- _PROBLEM STATEMENT_
Extract each line containing the string "script".

# # # #

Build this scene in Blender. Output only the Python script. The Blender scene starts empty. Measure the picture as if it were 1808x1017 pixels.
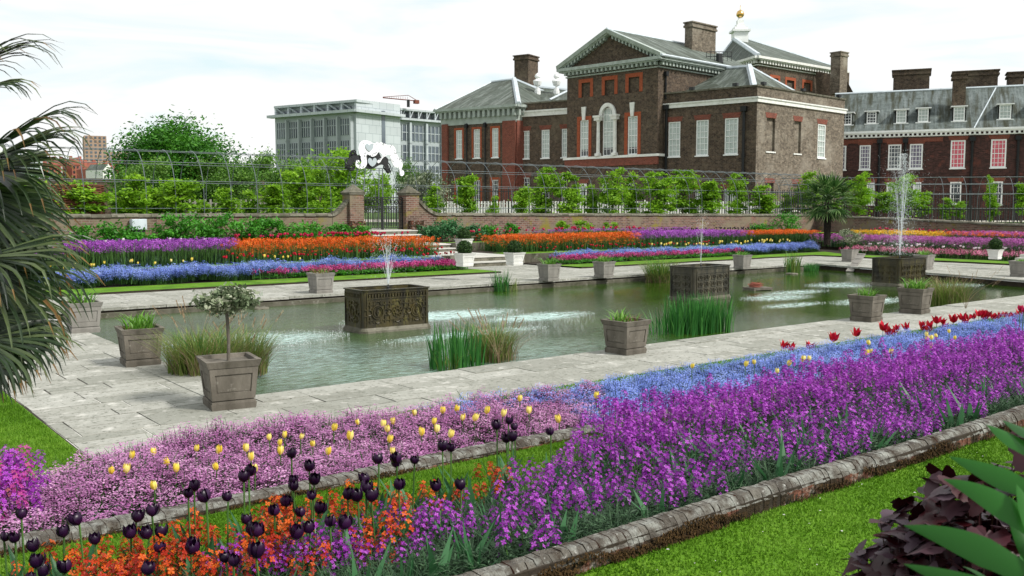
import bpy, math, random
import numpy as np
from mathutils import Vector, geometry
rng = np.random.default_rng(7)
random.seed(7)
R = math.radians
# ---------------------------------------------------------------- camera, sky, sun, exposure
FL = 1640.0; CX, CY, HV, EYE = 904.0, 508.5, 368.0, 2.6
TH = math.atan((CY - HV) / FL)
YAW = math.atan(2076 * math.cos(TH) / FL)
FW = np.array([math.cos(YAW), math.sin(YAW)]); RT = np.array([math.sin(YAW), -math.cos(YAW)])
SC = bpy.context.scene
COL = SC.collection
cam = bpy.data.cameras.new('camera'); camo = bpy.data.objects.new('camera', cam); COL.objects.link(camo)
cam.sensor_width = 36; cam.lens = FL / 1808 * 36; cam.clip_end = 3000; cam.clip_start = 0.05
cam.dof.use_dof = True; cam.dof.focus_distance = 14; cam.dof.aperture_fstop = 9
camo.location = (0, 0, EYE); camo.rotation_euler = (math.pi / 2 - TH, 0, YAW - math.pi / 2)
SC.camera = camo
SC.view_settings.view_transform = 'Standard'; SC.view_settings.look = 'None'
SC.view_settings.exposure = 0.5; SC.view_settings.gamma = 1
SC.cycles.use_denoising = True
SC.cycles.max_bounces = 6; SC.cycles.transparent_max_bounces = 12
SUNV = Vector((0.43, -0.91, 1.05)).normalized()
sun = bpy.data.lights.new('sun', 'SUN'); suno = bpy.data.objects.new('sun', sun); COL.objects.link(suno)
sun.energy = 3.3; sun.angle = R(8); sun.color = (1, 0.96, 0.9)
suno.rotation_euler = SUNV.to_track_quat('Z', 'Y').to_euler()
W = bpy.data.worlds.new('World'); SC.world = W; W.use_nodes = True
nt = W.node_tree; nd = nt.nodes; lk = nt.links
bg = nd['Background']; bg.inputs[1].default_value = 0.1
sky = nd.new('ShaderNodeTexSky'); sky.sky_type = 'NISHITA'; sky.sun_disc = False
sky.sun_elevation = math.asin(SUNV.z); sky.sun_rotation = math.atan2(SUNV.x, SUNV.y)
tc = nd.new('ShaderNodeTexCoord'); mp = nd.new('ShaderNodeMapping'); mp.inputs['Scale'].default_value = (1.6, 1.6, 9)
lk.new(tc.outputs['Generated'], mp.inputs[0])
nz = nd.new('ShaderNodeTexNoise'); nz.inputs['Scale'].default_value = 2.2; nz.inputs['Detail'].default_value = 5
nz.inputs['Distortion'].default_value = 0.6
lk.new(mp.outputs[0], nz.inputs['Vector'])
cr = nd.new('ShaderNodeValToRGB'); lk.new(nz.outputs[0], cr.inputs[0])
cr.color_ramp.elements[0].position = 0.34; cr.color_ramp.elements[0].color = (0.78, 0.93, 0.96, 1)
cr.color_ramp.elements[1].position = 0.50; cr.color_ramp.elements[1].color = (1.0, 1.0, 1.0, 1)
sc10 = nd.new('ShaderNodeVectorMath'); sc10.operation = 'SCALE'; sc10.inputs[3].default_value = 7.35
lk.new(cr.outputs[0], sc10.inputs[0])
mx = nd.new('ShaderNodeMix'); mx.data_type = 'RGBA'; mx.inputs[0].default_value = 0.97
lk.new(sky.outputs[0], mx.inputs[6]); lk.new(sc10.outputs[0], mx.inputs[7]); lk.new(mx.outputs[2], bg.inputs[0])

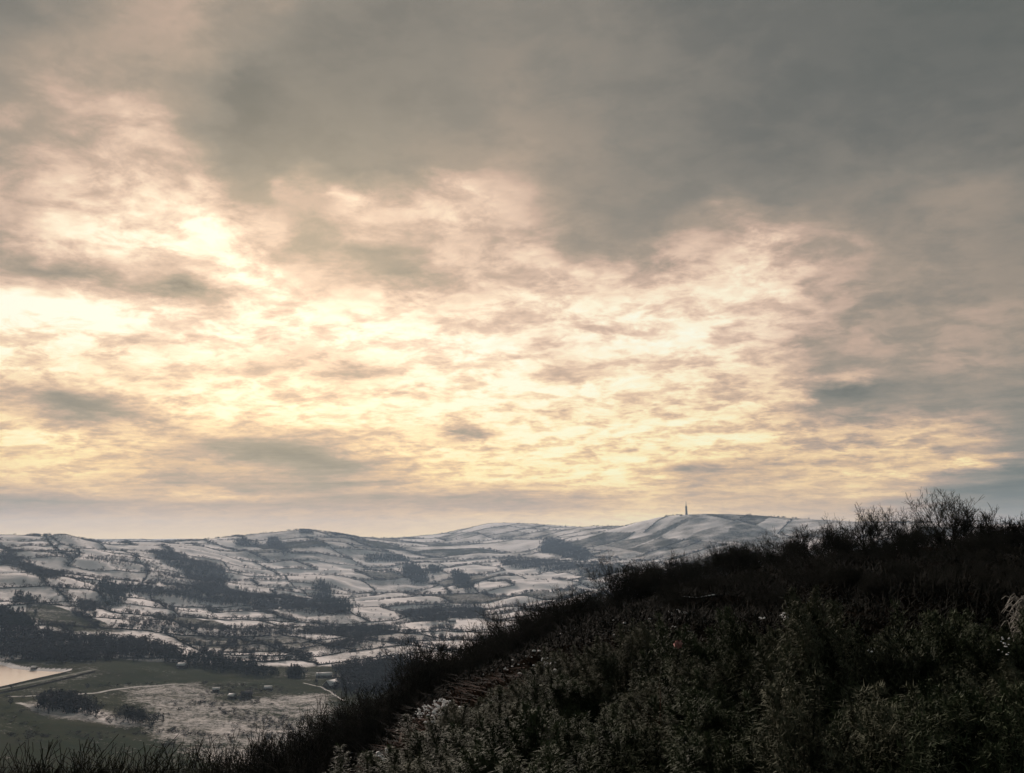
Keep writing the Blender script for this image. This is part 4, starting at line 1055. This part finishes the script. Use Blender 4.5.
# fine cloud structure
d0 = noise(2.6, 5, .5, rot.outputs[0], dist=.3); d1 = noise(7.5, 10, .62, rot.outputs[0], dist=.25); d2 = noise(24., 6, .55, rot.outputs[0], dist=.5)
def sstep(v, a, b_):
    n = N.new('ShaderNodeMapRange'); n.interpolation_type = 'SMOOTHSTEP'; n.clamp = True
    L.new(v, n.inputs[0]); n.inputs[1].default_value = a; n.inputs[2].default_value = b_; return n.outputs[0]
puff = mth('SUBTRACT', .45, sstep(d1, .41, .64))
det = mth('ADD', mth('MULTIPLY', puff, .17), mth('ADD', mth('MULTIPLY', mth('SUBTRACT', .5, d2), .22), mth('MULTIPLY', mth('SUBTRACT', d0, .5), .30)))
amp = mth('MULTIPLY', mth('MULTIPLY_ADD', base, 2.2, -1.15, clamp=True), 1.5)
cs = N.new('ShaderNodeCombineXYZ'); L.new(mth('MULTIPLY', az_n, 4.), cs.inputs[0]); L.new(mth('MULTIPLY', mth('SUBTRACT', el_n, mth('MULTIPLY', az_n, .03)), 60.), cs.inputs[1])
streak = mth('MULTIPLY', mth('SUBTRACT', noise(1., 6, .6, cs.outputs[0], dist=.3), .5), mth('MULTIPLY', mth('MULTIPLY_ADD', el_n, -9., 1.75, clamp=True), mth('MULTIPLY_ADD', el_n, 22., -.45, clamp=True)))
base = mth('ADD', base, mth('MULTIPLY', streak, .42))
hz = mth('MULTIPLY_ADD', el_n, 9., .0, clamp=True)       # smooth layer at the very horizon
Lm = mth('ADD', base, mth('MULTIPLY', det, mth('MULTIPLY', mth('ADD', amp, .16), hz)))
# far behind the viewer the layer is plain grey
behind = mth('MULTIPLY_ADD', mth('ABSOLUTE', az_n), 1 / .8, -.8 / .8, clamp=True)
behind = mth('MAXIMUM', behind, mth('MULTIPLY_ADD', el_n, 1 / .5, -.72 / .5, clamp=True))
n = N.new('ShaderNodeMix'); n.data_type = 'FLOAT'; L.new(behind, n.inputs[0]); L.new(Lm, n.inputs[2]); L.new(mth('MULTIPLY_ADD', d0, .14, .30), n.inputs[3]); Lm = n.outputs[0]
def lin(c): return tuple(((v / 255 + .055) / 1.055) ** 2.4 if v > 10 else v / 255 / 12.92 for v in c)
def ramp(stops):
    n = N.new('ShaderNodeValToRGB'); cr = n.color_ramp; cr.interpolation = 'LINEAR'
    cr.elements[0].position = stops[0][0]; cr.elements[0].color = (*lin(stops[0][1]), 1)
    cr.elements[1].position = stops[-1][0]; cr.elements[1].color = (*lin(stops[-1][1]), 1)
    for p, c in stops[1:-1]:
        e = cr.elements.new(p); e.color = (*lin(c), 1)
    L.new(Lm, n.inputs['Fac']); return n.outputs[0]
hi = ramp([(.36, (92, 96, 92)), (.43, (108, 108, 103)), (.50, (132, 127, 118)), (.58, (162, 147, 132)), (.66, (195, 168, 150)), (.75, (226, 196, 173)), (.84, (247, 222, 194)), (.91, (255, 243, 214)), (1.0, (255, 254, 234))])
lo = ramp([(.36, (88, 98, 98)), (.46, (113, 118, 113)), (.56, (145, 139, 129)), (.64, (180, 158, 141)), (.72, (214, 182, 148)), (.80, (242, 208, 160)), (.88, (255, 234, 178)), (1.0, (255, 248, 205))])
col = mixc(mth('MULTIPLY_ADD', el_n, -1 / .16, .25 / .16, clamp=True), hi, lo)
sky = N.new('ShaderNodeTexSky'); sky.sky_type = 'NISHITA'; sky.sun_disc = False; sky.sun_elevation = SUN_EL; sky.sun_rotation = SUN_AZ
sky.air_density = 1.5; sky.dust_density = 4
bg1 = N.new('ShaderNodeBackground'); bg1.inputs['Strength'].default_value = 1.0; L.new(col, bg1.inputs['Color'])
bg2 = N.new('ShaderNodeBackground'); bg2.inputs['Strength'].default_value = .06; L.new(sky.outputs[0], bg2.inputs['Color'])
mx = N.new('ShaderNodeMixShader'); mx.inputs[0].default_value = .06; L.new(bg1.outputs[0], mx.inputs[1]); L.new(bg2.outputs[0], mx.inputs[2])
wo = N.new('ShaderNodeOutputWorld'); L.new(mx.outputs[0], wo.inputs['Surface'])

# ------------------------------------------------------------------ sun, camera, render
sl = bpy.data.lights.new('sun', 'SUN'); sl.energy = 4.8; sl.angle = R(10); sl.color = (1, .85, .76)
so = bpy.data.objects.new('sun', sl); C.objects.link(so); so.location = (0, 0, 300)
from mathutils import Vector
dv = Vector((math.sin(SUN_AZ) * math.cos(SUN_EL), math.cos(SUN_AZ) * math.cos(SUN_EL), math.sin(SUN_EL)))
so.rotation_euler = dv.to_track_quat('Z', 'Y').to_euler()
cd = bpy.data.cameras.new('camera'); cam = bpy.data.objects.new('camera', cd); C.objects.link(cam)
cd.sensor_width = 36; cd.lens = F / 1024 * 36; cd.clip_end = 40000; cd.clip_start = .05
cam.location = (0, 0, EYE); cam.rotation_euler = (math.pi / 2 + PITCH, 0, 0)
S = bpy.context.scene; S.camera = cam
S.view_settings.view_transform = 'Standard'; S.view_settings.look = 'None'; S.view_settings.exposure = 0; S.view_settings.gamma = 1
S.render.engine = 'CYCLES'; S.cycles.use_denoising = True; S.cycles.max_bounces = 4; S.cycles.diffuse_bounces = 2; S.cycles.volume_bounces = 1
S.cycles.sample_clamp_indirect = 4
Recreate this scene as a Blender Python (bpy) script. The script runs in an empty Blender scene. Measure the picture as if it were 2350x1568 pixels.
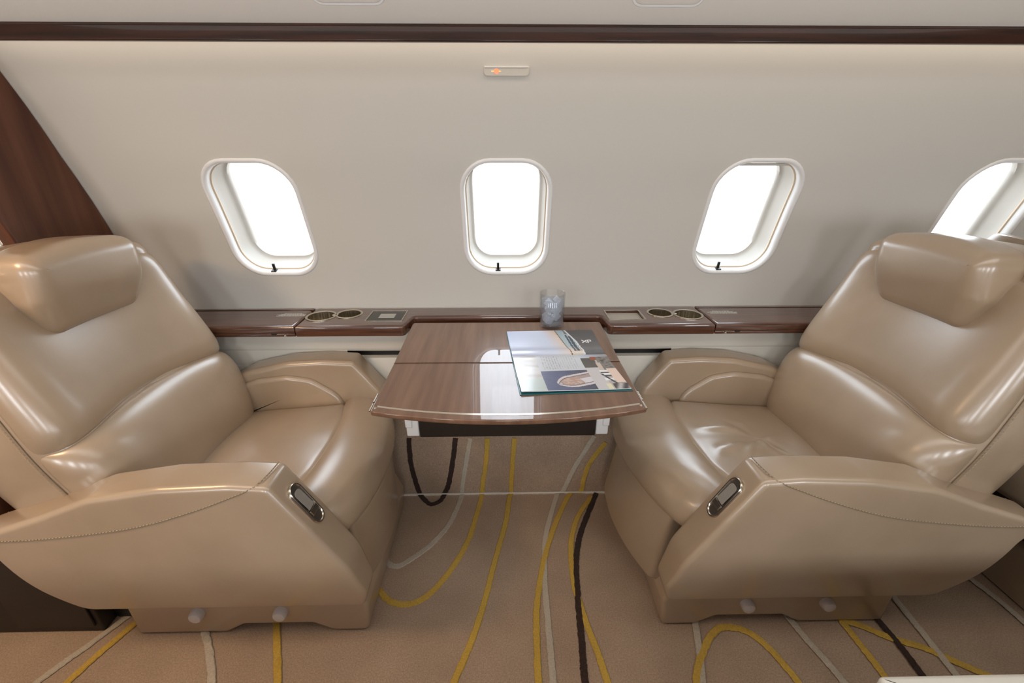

# # # #

- _SOLUTION FOR THIS PROBLEM_
Build this scene in Blender. Output only the Python script. The Blender scene starts empty. Measure the picture as if it were 1808x1017 pixels.
Keep writing the Blender script for this image. This is part 4, starting at line 1055. This part finishes the script. Use Blender 4.5.
Recreate this scene as a Blender Python (bpy) script. The script runs in an empty Blender scene. Measure the picture as if it were 2350x1568 pixels.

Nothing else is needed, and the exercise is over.